Cosa ci dicono gli attentati a Teheran

Che l’obiettivo della guerra commerciale e diplomatica del Bahrein e dell’Arabia Saudita contro il Qatar fosse quello di elevare l’escalation di tensione con l’Iran era chiaro un po’ a tutti. Doha, infatti, condivide con gli Ayatollah un oleodotto, il South Pars (o North Dome) che per i piani revanscisti sunniti promossi da Re Salman è, ovviamente, profondamente di intralcio.

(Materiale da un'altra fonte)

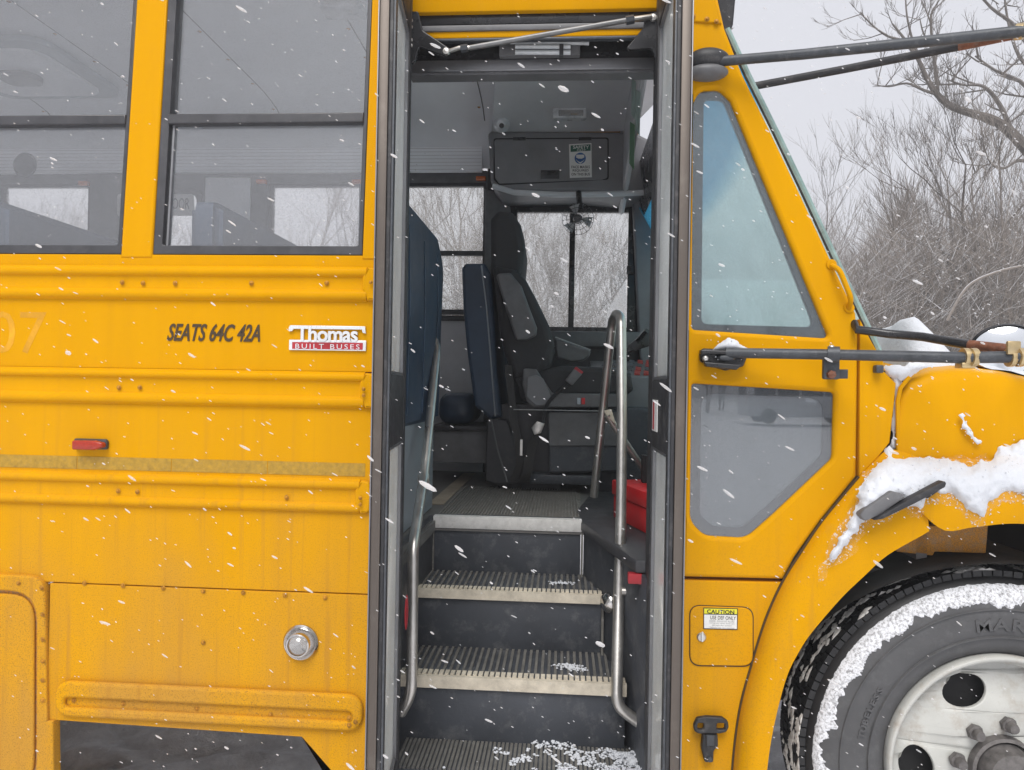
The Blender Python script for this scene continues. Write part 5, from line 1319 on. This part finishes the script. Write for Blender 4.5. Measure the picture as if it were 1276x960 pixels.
# big tree just right of the frame, its limb reaching in
YT = 13
big = empty('old_tree', P(1345, 560, YT), label='large old bare tree whose crooked limb reaches across the upper right sky', cat='tree')
tk = MB(); cr = MB(); rnd = random.Random(5)
base_ = P(1350, 600, YT); base_.z = G
tk.tube([base_, P(1345, 400, YT), P(1320, 270, YT)], [.32, .24, .17], 10)
L1 = smoothline([P(a, b, YT) for a, b in ((1320, 270), (1292, 205), (1262, 168), (1238, 150), (1212, 142), (1186, 133), (1168, 118), (1155, 98), (1143, 72), (1128, 50), (1112, 30))], 4)
cr.tube(L1, [.115 * (1 - .93 * i / len(L1)) + .006 for i in range(len(L1))], 8)
def sub(ptsp, r0, Y=YT):
    l_ = smoothline([P(a, b, Y) for a, b in ptsp], 4); cr.tube(l_, [r0 * (1 - .85 * i / len(l_)) + .004 for i in range(len(l_))], 5)
    for p in l_[3::2]:
        o = Vector((rnd.uniform(-1, 1), rnd.uniform(-.6, .6), rnd.uniform(-.3, 1))); limb(cr, p, o, rnd.uniform(.35, .8), r0 * .35 + .003, 2, rnd, .0045, .7, 4)
for s_ in (([(1168, 118), (1150, 112), (1130, 104), (1108, 108), (1090, 106)], .03), ([(1168, 120), (1166, 90), (1162, 60), (1160, 20), (1168, 5)], .045), ([(1262, 168), (1245, 130), (1225, 108), (1200, 106), (1182, 100)], .05),
          ([(1143, 72), (1125, 52), (1105, 45), (1085, 30), (1072, 15)], .03), ([(1155, 98), (1140, 60), (1130, 20), (1128, -20)], .03), ([(1320, 270), (1300, 170), (1280, 110), (1240, 88), (1215, 70)], .06),
          ([(1330, 250), (1310, 120), (1270, 40), (1235, 10), (1210, -20)], .06), ([(1300, 100), (1270, 70), (1255, 20), (1250, -30)], .04), ([(1292, 205), (1270, 200), (1250, 210), (1230, 205), (1212, 218)], .04),
          ([(1160, 60), (1150, 40), (1146, 22)], .02), ([(1285, 130), (1262, 150), (1240, 162)], .03)): sub(*s_)
for i in range(10, len(L1), 2):
    o = Vector((rnd.uniform(-1, 1), rnd.uniform(-.6, .6), rnd.uniform(-.2, 1))); limb(cr, L1[i], o, rnd.uniform(.3, .7), .012, 2, rnd, .0045, .7, 4)
tk.build('trunk', 'bark_dark', big); cr.build('crown', 'bark_dark', big)
t2 = make_tree(31, 7.4, .10, 'tall bare tree with an arching top at the right end of the thicket', None, 'bare_tree', 2, 'bark_dark', 4, 5); p = P(1235, 480, 15); t2.location = (p.x, 15, G)
t3 = make_tree(33, 7.6, .045, 'thin straight birch sapling rising highest close to the windshield edge', None, 'bare_tree', 1, 'bark_grey', 3, 6); p = P(1040, 480, 16); t3.location = (p.x, 16, G)
# undergrowth, nobody could count it
ug = MB(); rnd = random.Random(8)
for k in range(60000):
    px = rnd.uniform(-330, 1500); y = rnd.uniform(11, 25); p = P(px, 480, y); hh = min(5.2, abs(rnd.gauss(0, 2.5)) + .6) * (.6 if px < 880 else 1) * (1 + .35 * noise.noise(Vector((px * .012, y * .2, 0))))
    h0 = rnd.uniform(0, hh * .75); b = Vector((p.x, y, G + h0)); d = Vector((rnd.uniform(-.6, .6), rnd.uniform(-.5, .5), rnd.uniform(.2, 1))).normalized(); ln = rnd.uniform(.4, 1.3); q = b + d * ln * .5 + Vector((rnd.uniform(-.1, .1), 0, rnd.uniform(-.08, .08))); e = b + d * ln
    r_ = rnd.uniform(.0025, .007); ug.tube([b, q, e], [r_, r_ * .8, r_ * .4], 3, caps=False)
for k in range(85000):
    px = rnd.uniform(930, 1420) if k % 3 else rnd.uniform(-200, 930); y = rnd.uniform(10.5, 24); p = P(px, 480, y); top_ = y * (.235 + .13 * noise.noise(Vector((px * .011, 3, 0)))) + 1.5
    h0 = top_ * rnd.random() ** 1.35 * (1 if px > 930 else .55); b = Vector((p.x, y, G + h0)); d = Vector((rnd.gauss(0, .55), rnd.uniform(-.4, .4), rnd.uniform(.1, 1))).normalized(); r_ = rnd.uniform(.002, .0055)
    ug.tube([b, b + d * rnd.uniform(.35, 1.1)], [r_, r_ * .4], 3, caps=False)
ug.build('undergrowth', 'twig_brown', None, kind='stuff', label='tangled leafless brush dusted with snow behind the bus', cat='brush')
# a snowy leaning dead branch in the brush
fb = MB().tube(smoothline([P(a, b, 10.5) for a, b in ((1180, 400), (1205, 358), (1240, 340), (1272, 332))], 4), .022, 6).build('fallen_branch', 'twig_brown', None, label='snow covered fallen branch arching through the brush left of the round mirror', cat='branch')

# ================================================================ OTHER VEHICLES
def van(loc, rz, label, group=None, L_=5.6, H=2.5, Wd=2.0):
    r = empty('parked_van', loc, label=label, cat='van', group=group)
    pts = fillet([(0, .35), (L_, .35), (L_, 1.15), (L_ - .9, 1.35), (L_ - 1.6, H - .1), (L_ - 2.0, H), (.1, H), (0, H - .2)], .12)
    z0 = loc[2]
    def shift(mb): 
        mb.v = [(x + loc[0] - L_ / 2, y + loc[1], z + z0) for x, y, z in mb.v]; return mb
    shift(MB().prism(pts, -Wd / 2, Wd / 2)).build('van_body', 'white_van', r, bevel=.04)
    for y in (-Wd / 2 - .012, Wd / 2 + .002):
        for x0_, x1_ in ((.3, 1.3), (1.4, 2.4), (2.5, 3.5)):
            shift(MB().box(x0_, x1_, y, y + .01, 1.35, 2.1)).build('van_window', 'dark_glass', r)
        shift(MB().prism([(3.6, 1.35), (4.5, 1.35), (4.1, 2.1), (3.6, 2.1)], y, y + .01)).build('van_window', 'dark_glass', r)
    for y in (-Wd / 2 + .1, Wd / 2 - .1):
        for x in (1.0, L_ - 1.0): shift(MB().lathe([(0, -.12), (.2, -.12), (.22, -.1), (.36, -.1), (.38, 0), (.36, .1), (.22, .1), (0, .1)], (x, y, .38), (0, 1, 0), 24)).build('van_wheel', 'black_rubber', r)
    shift(MB().box(-.012, -.002, -.75, .75, 1.35, 2.1)).build('rear_window', 'dark_glass', r)
    for y in (-.85, .78): shift(MB().box(-.014, -.002, y, y + .08, .9, 1.3)).build('tail_lamp', 'red_lens', r)
    r.rotation_euler = (0, 0, rz); return r
vp = P(850, 480, 8.5)
van((vp.x, 8.5, G), R(90), 'white van parked behind the bus, seen through the driver window', None, L_=5.2, H=2.75, Wd=2.1)
for i, x in enumerate((11.6, 17.6, 23.6)):
    van((x, -34 - i, G), R(180 * (i % 2)), ('white van mirrored at the left of the lower side window', 'white van mirrored in the middle of the lower side window', 'white van mirrored at the right of the lower side window')[i])

# ================================================================ FALLING SNOW
fl = MB(); rnd = random.Random(99)
dirm = Vector((.86, 0, -.50))
def flake(c, L_, W_):
    d = (dirm + Vector((rnd.uniform(-.14, .14), rnd.uniform(-.3, .3), rnd.uniform(-.16, .16)))).normalized()
    z = d; x = z.orthogonal().normalized(); y = z.cross(x); M = Matrix((x, y, z)).transposed()
    fl.ell(c, W_, W_, L_, 6, 4, M)
for k in range(560):
    y = -1.35 + 1.3 * rnd.random() ** .8; p = P(rnd.uniform(-20, 1300), rnd.uniform(-20, 980), y); s_ = (.35 + 1.15 * rnd.random() ** 2) * (1 if y > -1.1 else .7)
    flake(p, .0056 * s_ * rnd.uniform(.5, 1.5), .0016 * s_)
for k in range(900):
    y = rnd.uniform(-.9, -.12); p = P(rnd.uniform(-20, 1300), rnd.uniform(-20, 980), y); flake(p, rnd.uniform(.0016, .0032), .0009)
for k in range(2200):
    y = rnd.uniform(3, 11); p = P(rnd.uniform(-20, 1300), rnd.uniform(-20, 700), y); flake(p, .009, .0045)
for px, py, L_, W_ in ((533, 606, .017, .005), (702, 111, .010, .004), (748, 803, .009, .004), (572, 684, .009, .003), (85, 440, .005, .004)):
    flake(P(px, py, -.9), L_, W_)
fl.build('falling_snow', 'flake_white', None, kind='stuff', sharp=80, label='snowflakes falling slantwise in front of and beyond the bus', cat='snow')

# ---------------------------------------------------------------- air thick with snow
hm = bpy.data.materials.new('snowy_air'); hm.use_nodes = True; t = hm.node_tree; t.nodes.clear()
vo = nn(t, 'ShaderNodeVolumePrincipled'); vo.inputs['Color'].default_value = (.96, .97, 1, 1); vo.inputs['Density'].default_value = .008
t.links.new(vo.outputs[0], nn(t, 'ShaderNodeOutputMaterial').inputs['Volume']); MATS['snowy_air'] = hm
MB().box(-160, 160, -158, 162, G - 1.2, 14).build('haze', 'snowy_air', None, kind='stuff', label='pale snowy air fading the far thicket', cat='haze')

La reazione isterica non si è fatta quindi attendere: 3 kamikaze, eterodiretti dalla sua casata, si sono fatti saltare in aria nel Majles e nel mausoleo dell’Ayatollah Khomeini a Teheran. 7 morti. D’altronde, sull’Iran, non esistono divergenze di opinione all’interno dell’asse occidentale-sunnita; gli uffici del Pentagono, la CIA, Tel Aviv e Riad lo considerano un nemico da abbattere con ogni mezzo per limitarne, specialmente, la continuità territoriale in Siria e in Iraq, avuta inizio con l’imposizione di Nuri al-Maliki ai piani alti dopo la criminale caduta di Saddam Hussein.

Non è un caso, infatti, che nella giornata di ieri la coalizione a guida statunitense abbia intenzionalmente colpito le postazioni dell’esercito siriano lungo l’autostrada Damasco-Baghdad, di fatto favorendo la marmaglia takfira, la stessa che colpisce in Europa a cadenza ormai giornaliera. Non ci resta che attendere la reazione iraniana; con i missili Silkworm ben puntati sulla sponda occidentale del Golfo Persico non starà sicuramente a guardare.